* _Exercise description_
Strip the pictures and reproduce the rest of the listing exactly.

* _Data section_
········
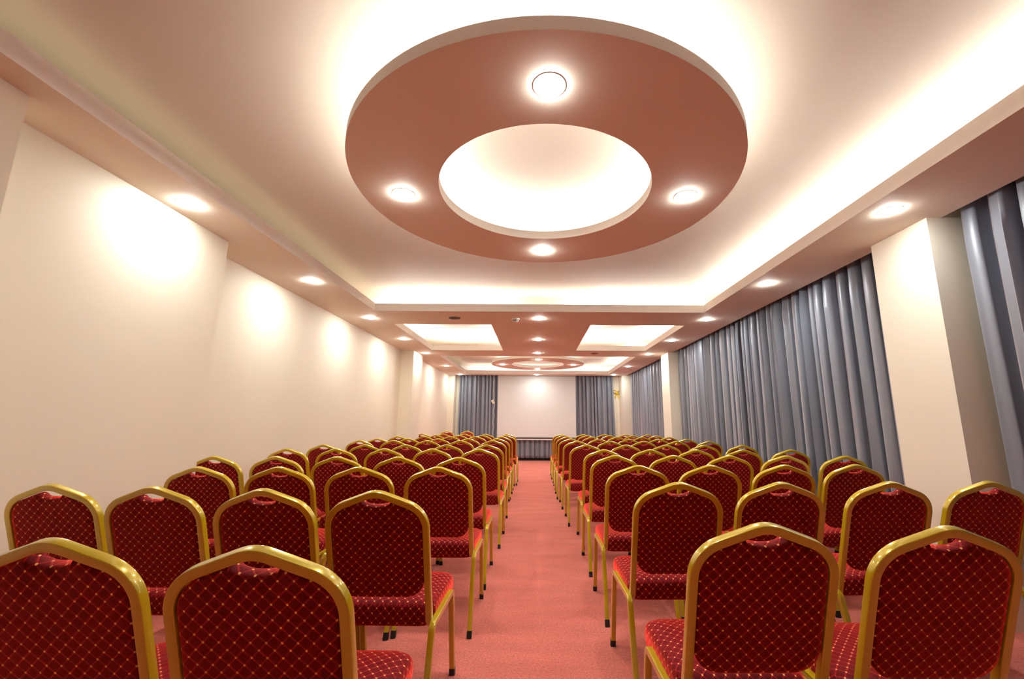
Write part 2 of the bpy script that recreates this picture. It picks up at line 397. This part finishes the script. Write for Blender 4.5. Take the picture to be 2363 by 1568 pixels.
# ------------------------------------------------------------------ projection screen
sx0, sx1, sy, sz0 = -1.183, 1.273, 13.50, .69
ps = empty('projection_screen', ((sx0+sx1)/2, sy, 0)); tag(ps, 'white pull-down projection screen hanging between the end wall curtains', 'projection screen')
mx = (sx0+sx1)/2; hw = (sx1-sx0)/2
bm = bmesh.new(); box(bm, -hw, hw, -.003, .003, sz0+.022, ZC-.1); obj('screen_cloth', bm, pbr('screen_cloth', (.75, .78, .76), .75), ps)
bm = bmesh.new(); box(bm, -hw, hw, -.0045, .0045, sz0-.018, sz0+.022); tag(obj('border', bm, M['black'], ps), 'black border band')
bm = bmesh.new(); box(bm, -hw-.02, hw+.02, -.014, .014, sz0-.055, sz0-.018); tag(obj('bottom_bar', bm, pbr('bar_white', (.85, .8, .74), .35), ps), 'white weighted bottom bar')
bm = bmesh.new(); box(bm, -hw-.06, hw+.06, -.05, .05, ZC-.11, ZC); obj('housing', bm, M['white'], ps)

# ------------------------------------------------------------------ hanging cable with switch box, yellow bow
def wire(name, pts, r, mat, parent=None):
    pts = [Vector(p) for p in pts]; fine = []
    for i in range(len(pts)-1):
        p0, p1, p2, p3 = pts[max(i-1, 0)], pts[i], pts[i+1], pts[min(i+2, len(pts)-1)]
        for k in range(4):
            f = k/4; fine.append(.5*((2*p1)+(p2-p0)*f+(2*p0-5*p1+4*p2-p3)*f*f+(3*p1-p0-3*p2+p3)*f**3))
    fine.append(pts[-1])
    bm = bmesh.new(); sweep(bm, fine, [Vector((0, 1, 0))]*len(fine), 2*r, 2*r, r*.95)
    return obj(name, bm, mat, parent, smooth=True)
hc = empty('hanging_cable', (-1.325, 13.50, 0)); tag(hc, 'white hanging cable with a small switch box, in front of the end wall curtain', 'cable')
cw = pbr('cable_white', (.62, .64, .66), .5)
rnd = random.Random(4)
wire('cable', [(.012*rnd.uniform(-1, 1)+.01, 0, 2.9-.055*k) for k in range(19)]+[(0, 0, 1.86)], .007, cw, hc)
wire('cable', [(.03+.022*math.sin(k*1.1)-.02*k/20, 0, 1.76-.058*k) for k in range(18)], .007, cw, hc)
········
* _The response_
Write part 2 of the bpy script that recreates this picture. It picks up at line 397. This part finishes the script. Write for Blender 4.5. Take the picture to be 2363 by 1568 pixels.
# ------------------------------------------------------------------ projection screen
sx0, sx1, sy, sz0 = -1.183, 1.273, 13.50, .69
ps = empty('projection_screen', ((sx0+sx1)/2, sy, 0)); tag(ps, 'white pull-down projection screen hanging between the end wall curtains', 'projection screen')
mx = (sx0+sx1)/2; hw = (sx1-sx0)/2
bm = bmesh.new(); box(bm, -hw, hw, -.003, .003, sz0+.022, ZC-.1); obj('screen_cloth', bm, pbr('screen_cloth', (.75, .78, .76), .75), ps)
bm = bmesh.new(); box(bm, -hw, hw, -.0045, .0045, sz0-.018, sz0+.022); tag(obj('border', bm, M['black'], ps), 'black border band')
bm = bmesh.new(); box(bm, -hw-.02, hw+.02, -.014, .014, sz0-.055, sz0-.018); tag(obj('bottom_bar', bm, pbr('bar_white', (.85, .8, .74), .35), ps), 'white weighted bottom bar')
bm = bmesh.new(); box(bm, -hw-.06, hw+.06, -.05, .05, ZC-.11, ZC); obj('housing', bm, M['white'], ps)

# ------------------------------------------------------------------ hanging cable with switch box, yellow bow
def wire(name, pts, r, mat, parent=None):
    pts = [Vector(p) for p in pts]; fine = []
    for i in range(len(pts)-1):
        p0, p1, p2, p3 = pts[max(i-1, 0)], pts[i], pts[i+1], pts[min(i+2, len(pts)-1)]
        for k in range(4):
            f = k/4; fine.append(.5*((2*p1)+(p2-p0)*f+(2*p0-5*p1+4*p2-p3)*f*f+(3*p1-p0-3*p2+p3)*f**3))
    fine.append(pts[-1])
    bm = bmesh.new(); sweep(bm, fine, [Vector((0, 1, 0))]*len(fine), 2*r, 2*r, r*.95)
    return obj(name, bm, mat, parent, smooth=True)
hc = empty('hanging_cable', (-1.325, 13.50, 0)); tag(hc, 'white hanging cable with a small switch box, in front of the end wall curtain', 'cable')
cw = pbr('cable_white', (.62, .64, .66), .5)
rnd = random.Random(4)
wire('cable', [(.012*rnd.uniform(-1, 1)+.01, 0, 2.9-.055*k) for k in range(19)]+[(0, 0, 1.86)], .007, cw, hc)
wire('cable', [(.03+.022*math.sin(k*1.1)-.02*k/20, 0, 1.76-.058*k) for k in range(18)], .007, cw, hc)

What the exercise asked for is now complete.